Of comfort no man speak
Let's talk of graves, of worms and epitaphs
And as I'm saying these words, I'm saying them in the manner two young boys might use when describing the gooshiest, coolest part of a horror movie. Playfully. Jokingly. Laughing at the futility of our rage against death.
And it felt so GOOD.
It felt like singing.
But more than that. It was laughing at death itself.
Somewhere down in South America
There's an H.I.V.-free town
In the town there's an H.I.V.-free circus
With an H.I.V.-free clown
One thing I've discovered, in this Shakespearean journey, his plays are poems. They are as good to read as they are to say out loud.
Now I know why people fall in love with Shakespeare. Oh, it's almost like a religion with some people! Like a secret club that anyone can join, except you don't join it. It is already you.
And Shakespeare is not easy. As I said before, my entry method has been the side-by-side "translations." It takes a little effort. A little work. But when you break through, the pleasures don't stop.

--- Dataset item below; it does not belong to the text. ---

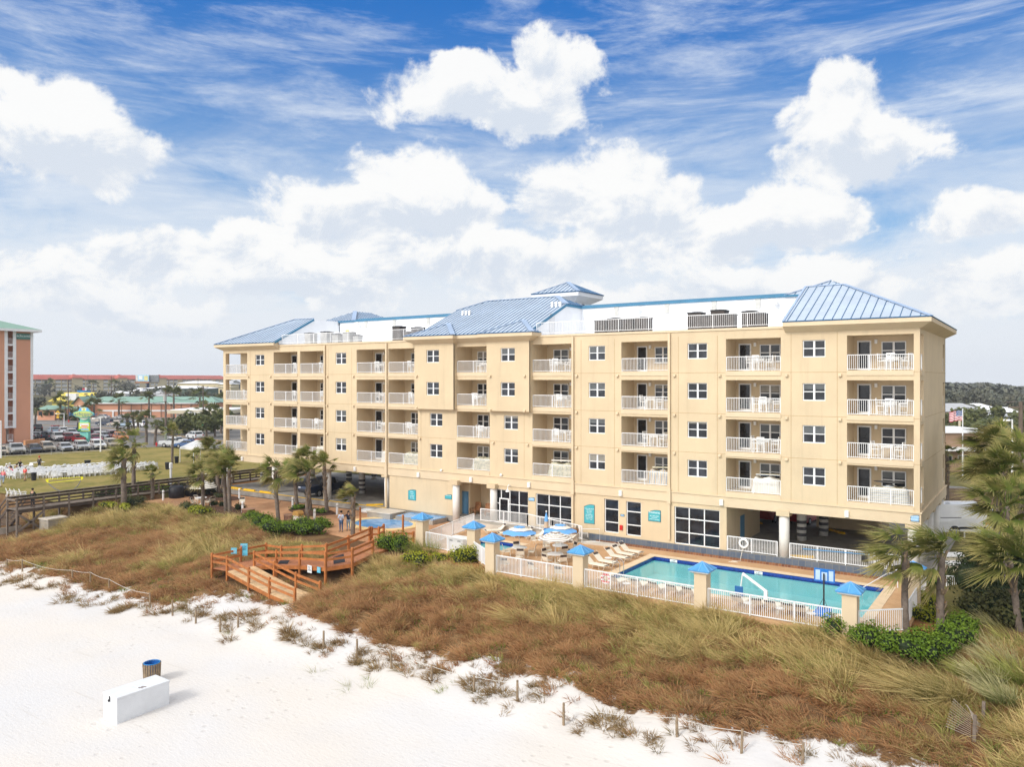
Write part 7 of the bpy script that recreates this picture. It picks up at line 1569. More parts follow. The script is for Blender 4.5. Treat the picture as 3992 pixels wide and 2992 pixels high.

So, perched there on the piano stool, I did it. I got laughs where maybe people don't usually get laughs in this scene. I am still a neophyte. But it felt like a real accomplishment. Like I had done something no one else had ever done. But had done it by expressing a totally universal emotion.
DID ALL THAT HAPPEN?
This being April Fool's Day, I'll let you decide whether everything I just said above actually happened, or whether it's merely what I fantasized would happen. Happy holidays! Who knew Easter and April Fool's Day were so close together? Like Christmas and New Years.